(Data supplied):
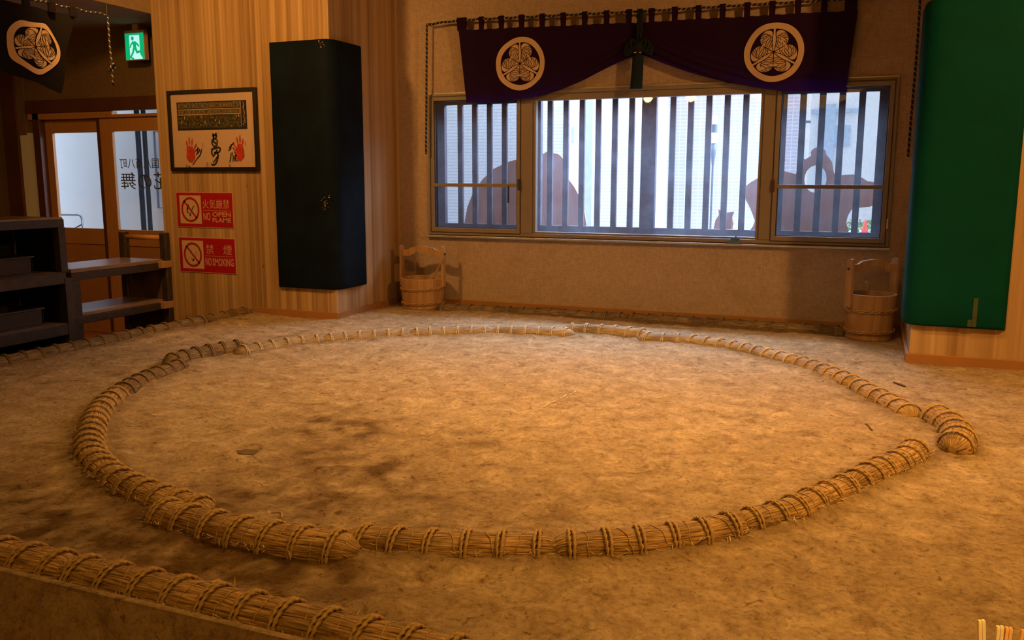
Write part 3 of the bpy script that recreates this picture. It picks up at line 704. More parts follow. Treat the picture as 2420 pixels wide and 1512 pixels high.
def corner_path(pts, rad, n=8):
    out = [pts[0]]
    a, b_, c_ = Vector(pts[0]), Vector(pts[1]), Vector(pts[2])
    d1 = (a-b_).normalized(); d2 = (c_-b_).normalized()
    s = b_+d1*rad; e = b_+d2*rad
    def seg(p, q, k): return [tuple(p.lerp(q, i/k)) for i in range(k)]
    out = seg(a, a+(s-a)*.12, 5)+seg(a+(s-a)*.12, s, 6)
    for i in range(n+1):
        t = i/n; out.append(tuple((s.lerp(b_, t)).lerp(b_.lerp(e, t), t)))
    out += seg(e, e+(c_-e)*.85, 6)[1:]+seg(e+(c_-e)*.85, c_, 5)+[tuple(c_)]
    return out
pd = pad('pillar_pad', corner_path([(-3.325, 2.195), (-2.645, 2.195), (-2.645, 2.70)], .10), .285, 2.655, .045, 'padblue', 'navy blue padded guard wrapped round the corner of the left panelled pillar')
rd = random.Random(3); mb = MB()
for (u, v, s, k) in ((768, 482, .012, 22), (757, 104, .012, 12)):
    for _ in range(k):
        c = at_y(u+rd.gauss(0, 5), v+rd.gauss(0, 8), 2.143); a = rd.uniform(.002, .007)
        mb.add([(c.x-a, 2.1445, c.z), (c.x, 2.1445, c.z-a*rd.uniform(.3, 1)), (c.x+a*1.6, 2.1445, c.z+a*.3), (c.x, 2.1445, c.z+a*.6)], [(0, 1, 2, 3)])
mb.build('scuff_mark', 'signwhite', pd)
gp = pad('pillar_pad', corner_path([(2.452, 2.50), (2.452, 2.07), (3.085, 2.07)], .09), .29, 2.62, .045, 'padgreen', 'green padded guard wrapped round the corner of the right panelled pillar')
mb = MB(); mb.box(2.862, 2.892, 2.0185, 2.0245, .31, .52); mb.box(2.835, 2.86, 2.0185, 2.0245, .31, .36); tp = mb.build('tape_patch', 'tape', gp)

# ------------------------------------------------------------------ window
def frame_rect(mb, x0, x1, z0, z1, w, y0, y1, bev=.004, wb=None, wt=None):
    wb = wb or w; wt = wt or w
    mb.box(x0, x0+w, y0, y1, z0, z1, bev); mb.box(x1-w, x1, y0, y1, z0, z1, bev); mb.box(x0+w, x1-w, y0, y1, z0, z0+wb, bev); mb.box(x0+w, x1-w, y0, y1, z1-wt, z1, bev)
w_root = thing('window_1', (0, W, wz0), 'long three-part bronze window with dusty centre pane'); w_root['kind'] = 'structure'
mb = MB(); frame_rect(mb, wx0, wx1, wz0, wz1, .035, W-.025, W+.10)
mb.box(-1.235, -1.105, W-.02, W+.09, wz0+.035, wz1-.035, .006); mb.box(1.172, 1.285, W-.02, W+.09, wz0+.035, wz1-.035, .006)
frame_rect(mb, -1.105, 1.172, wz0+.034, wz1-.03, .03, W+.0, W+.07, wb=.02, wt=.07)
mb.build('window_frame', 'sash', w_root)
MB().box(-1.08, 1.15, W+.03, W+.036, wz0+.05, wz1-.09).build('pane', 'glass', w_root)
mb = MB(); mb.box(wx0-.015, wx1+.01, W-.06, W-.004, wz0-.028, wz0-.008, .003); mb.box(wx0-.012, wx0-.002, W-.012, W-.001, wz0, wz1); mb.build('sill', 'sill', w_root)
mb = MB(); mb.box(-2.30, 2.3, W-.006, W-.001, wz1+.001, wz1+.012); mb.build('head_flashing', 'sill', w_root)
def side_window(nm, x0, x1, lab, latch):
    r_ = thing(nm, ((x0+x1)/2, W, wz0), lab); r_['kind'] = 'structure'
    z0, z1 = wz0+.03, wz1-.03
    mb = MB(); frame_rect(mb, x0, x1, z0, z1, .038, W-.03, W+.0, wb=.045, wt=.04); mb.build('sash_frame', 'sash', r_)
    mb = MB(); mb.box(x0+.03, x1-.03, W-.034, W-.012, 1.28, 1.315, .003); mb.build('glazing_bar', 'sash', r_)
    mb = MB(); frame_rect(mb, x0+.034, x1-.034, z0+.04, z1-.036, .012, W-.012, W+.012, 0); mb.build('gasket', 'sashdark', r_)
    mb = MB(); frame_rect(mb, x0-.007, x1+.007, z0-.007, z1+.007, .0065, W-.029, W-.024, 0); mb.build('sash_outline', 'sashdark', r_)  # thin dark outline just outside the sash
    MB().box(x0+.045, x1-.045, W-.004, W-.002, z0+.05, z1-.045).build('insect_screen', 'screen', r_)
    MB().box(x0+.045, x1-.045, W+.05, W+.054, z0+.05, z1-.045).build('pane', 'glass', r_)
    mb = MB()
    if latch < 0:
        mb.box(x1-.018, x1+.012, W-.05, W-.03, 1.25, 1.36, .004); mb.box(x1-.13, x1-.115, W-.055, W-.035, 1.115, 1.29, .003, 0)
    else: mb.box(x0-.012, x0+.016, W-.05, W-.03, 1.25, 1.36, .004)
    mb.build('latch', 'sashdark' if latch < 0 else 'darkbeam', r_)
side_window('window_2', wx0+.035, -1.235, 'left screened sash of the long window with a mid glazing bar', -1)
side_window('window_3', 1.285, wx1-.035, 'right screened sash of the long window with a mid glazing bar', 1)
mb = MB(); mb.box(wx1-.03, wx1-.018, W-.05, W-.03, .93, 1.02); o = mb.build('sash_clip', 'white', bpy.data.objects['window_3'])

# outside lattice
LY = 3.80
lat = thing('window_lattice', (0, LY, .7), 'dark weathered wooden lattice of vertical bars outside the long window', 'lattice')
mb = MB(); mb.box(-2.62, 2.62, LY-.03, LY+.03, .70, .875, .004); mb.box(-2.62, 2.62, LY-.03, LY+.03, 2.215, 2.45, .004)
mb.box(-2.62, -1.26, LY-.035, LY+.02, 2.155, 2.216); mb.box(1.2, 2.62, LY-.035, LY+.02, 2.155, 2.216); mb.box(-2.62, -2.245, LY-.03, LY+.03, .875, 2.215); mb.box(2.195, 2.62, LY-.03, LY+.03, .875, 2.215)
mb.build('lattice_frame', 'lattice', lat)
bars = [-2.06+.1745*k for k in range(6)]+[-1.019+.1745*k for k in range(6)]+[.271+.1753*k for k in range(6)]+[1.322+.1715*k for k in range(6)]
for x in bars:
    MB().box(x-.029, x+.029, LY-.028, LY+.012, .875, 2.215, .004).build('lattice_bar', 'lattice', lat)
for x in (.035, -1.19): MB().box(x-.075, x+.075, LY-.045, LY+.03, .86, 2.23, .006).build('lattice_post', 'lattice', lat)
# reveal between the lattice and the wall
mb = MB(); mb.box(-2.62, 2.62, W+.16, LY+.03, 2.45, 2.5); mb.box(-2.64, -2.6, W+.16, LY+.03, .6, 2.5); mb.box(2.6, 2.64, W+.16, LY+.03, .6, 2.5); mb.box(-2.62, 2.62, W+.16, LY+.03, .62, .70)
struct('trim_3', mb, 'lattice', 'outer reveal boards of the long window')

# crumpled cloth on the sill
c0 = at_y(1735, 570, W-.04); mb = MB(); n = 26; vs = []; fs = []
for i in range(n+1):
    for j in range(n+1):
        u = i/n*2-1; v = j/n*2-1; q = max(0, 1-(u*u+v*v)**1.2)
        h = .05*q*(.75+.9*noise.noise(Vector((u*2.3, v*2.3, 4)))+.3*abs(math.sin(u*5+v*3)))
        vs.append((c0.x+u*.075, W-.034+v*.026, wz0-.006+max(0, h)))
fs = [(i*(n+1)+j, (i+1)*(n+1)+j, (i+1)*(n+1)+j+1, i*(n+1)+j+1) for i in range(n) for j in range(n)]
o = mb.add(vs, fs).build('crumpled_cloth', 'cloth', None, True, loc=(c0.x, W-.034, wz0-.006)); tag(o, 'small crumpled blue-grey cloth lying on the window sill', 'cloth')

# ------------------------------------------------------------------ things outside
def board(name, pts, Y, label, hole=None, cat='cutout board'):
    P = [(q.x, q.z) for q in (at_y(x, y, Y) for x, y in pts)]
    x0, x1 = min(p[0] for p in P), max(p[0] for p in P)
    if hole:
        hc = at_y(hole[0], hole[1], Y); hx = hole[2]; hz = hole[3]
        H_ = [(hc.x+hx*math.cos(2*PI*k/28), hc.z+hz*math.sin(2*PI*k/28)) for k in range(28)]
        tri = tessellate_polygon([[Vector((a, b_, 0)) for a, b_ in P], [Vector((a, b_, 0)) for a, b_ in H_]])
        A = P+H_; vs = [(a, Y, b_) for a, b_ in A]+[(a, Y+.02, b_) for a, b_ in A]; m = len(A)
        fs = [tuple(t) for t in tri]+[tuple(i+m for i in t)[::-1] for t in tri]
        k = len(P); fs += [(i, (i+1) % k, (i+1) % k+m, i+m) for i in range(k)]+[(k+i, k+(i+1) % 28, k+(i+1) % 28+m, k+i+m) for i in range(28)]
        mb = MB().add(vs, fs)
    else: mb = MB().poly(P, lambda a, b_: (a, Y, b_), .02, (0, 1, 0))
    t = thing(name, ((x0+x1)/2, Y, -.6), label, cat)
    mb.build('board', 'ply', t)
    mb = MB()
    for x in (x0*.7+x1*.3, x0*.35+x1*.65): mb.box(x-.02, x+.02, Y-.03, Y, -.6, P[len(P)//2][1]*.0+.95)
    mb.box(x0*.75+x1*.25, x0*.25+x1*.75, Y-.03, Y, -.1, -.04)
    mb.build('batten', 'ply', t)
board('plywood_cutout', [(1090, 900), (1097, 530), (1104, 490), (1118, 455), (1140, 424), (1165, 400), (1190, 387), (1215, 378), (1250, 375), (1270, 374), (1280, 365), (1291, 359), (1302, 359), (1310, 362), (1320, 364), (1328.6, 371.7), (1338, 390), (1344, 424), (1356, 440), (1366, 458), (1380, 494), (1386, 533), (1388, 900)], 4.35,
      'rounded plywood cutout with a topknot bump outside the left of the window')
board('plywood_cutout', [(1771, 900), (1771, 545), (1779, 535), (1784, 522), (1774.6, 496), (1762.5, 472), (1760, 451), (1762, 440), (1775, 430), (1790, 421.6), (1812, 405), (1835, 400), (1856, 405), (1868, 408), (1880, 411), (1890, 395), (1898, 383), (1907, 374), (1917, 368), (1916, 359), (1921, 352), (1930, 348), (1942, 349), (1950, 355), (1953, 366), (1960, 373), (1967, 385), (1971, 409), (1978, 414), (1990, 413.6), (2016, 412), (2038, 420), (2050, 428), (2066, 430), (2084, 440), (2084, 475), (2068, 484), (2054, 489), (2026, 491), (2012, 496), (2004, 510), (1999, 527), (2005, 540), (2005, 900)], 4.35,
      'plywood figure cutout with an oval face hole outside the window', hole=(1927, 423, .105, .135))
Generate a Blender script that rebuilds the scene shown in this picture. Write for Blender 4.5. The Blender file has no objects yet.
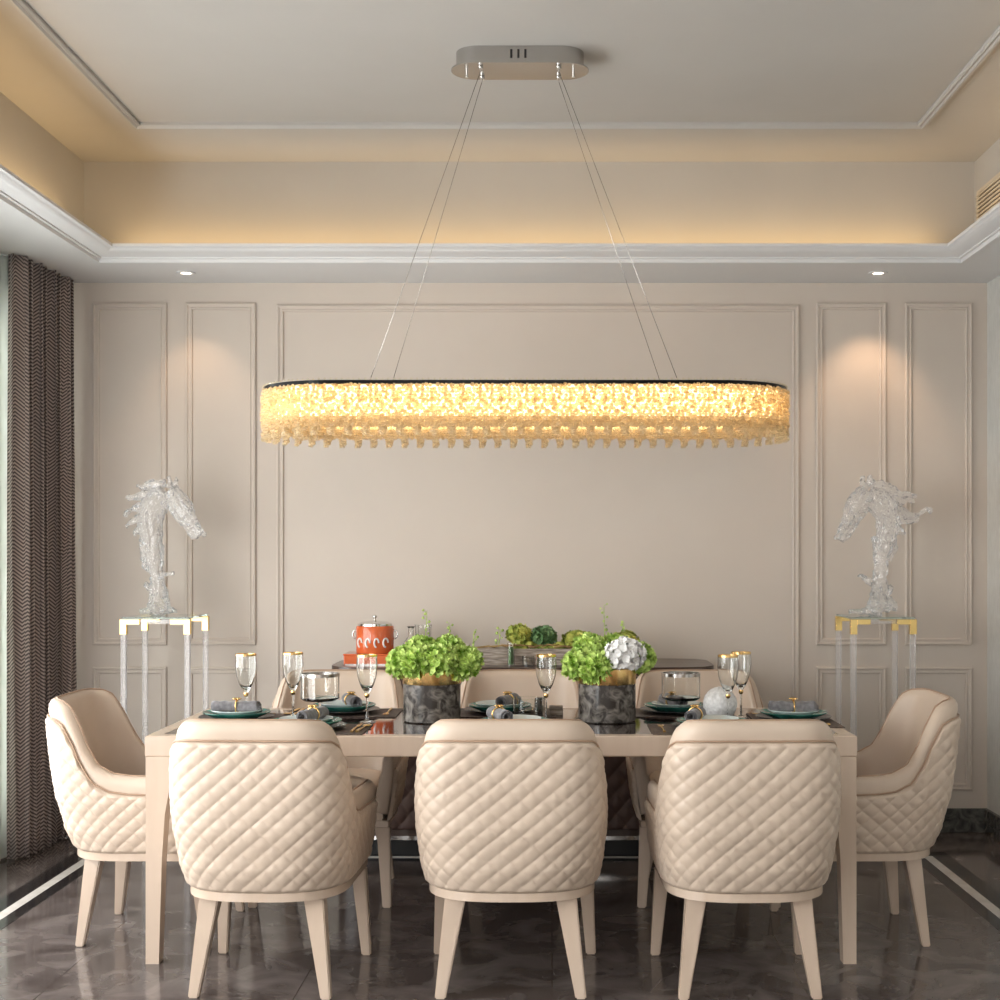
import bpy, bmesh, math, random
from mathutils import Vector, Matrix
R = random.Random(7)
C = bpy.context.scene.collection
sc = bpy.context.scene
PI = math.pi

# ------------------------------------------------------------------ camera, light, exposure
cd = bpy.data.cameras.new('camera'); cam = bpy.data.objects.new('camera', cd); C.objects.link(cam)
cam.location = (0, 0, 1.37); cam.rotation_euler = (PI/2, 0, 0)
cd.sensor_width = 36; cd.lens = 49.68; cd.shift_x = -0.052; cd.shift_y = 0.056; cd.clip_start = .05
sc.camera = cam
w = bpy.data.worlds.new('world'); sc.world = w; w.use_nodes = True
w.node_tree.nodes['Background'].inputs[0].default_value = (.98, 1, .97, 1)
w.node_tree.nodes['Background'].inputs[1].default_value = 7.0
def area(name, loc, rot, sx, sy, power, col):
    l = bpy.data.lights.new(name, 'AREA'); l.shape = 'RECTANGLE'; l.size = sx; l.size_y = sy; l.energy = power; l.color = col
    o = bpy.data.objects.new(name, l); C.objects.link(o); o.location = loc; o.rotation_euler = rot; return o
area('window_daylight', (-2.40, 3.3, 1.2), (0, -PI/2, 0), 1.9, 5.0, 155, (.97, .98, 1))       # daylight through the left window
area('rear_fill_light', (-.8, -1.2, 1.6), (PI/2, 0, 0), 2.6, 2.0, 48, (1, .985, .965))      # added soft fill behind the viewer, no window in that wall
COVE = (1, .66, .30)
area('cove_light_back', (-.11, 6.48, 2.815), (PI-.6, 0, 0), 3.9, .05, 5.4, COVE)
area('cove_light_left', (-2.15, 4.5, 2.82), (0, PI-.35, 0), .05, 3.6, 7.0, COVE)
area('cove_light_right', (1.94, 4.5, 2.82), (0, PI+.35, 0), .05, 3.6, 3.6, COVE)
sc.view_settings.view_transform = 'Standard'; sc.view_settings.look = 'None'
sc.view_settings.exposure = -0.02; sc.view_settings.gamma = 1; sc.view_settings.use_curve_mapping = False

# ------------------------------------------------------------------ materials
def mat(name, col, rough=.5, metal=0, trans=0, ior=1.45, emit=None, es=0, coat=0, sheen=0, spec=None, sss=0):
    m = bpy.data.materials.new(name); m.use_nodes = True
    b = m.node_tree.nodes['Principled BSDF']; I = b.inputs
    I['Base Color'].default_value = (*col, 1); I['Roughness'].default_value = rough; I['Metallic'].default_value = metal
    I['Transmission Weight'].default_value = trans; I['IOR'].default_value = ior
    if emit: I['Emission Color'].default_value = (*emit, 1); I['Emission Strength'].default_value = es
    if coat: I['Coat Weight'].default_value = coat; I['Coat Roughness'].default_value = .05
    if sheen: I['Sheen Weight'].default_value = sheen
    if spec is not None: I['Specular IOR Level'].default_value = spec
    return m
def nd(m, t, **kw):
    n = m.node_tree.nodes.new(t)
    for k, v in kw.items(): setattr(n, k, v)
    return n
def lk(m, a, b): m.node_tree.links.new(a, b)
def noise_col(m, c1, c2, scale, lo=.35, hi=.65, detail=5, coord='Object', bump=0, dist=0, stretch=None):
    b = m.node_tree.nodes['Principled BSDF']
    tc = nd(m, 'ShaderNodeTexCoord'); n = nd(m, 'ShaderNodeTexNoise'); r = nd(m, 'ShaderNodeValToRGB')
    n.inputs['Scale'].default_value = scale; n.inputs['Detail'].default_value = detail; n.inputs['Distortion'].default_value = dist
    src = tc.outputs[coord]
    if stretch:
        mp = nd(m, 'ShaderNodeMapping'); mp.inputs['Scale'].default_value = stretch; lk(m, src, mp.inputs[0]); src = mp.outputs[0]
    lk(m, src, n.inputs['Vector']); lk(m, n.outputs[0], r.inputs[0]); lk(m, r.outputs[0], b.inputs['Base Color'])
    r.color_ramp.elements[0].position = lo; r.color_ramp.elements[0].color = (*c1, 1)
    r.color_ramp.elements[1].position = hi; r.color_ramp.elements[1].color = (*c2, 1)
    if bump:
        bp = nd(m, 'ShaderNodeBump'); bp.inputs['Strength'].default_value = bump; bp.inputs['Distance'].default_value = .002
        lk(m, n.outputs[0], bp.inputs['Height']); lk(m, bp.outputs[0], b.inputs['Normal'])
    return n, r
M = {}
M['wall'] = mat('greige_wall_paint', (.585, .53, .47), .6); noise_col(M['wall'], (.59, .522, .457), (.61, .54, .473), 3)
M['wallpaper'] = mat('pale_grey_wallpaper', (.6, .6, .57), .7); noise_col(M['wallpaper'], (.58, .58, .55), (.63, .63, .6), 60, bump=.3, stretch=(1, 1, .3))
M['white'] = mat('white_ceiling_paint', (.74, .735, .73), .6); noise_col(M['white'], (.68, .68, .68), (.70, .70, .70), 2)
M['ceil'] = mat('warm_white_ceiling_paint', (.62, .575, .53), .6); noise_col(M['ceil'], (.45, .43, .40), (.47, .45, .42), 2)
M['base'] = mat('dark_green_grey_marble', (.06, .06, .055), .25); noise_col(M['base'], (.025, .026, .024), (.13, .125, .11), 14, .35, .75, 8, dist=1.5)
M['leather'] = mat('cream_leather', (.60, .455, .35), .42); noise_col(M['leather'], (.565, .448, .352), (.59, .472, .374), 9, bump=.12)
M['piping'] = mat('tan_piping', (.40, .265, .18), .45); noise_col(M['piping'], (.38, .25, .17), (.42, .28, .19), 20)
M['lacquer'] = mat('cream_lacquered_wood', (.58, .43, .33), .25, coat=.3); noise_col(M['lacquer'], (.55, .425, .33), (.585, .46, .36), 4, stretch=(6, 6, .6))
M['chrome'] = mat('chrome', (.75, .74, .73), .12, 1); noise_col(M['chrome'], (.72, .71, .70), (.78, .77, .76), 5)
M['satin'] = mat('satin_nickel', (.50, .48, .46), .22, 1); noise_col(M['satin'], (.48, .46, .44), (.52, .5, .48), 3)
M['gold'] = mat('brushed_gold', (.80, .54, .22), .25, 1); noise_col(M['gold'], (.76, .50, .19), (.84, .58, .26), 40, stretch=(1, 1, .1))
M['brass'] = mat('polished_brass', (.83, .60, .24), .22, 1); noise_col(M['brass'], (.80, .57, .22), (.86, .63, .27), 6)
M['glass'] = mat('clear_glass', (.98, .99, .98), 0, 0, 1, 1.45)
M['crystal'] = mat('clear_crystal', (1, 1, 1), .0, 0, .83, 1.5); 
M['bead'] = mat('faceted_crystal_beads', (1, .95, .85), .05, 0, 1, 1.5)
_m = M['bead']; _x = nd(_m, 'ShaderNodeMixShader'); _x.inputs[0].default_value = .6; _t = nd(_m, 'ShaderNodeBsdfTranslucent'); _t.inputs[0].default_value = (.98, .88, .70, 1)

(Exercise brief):
Using the entries above, write out exactly the lines from the one with "Generate a Blender" through the one with "PI = math.pi", ends included. Leave out any pictures.

(Exercise output):
Generate a Blender script that rebuilds the scene shown in this picture. Write for Blender 4.5. The Blender file has no objects yet.
import bpy, bmesh, math, random
from mathutils import Vector, Matrix
R = random.Random(7)
C = bpy.context.scene.collection
sc = bpy.context.scene
PI = math.pi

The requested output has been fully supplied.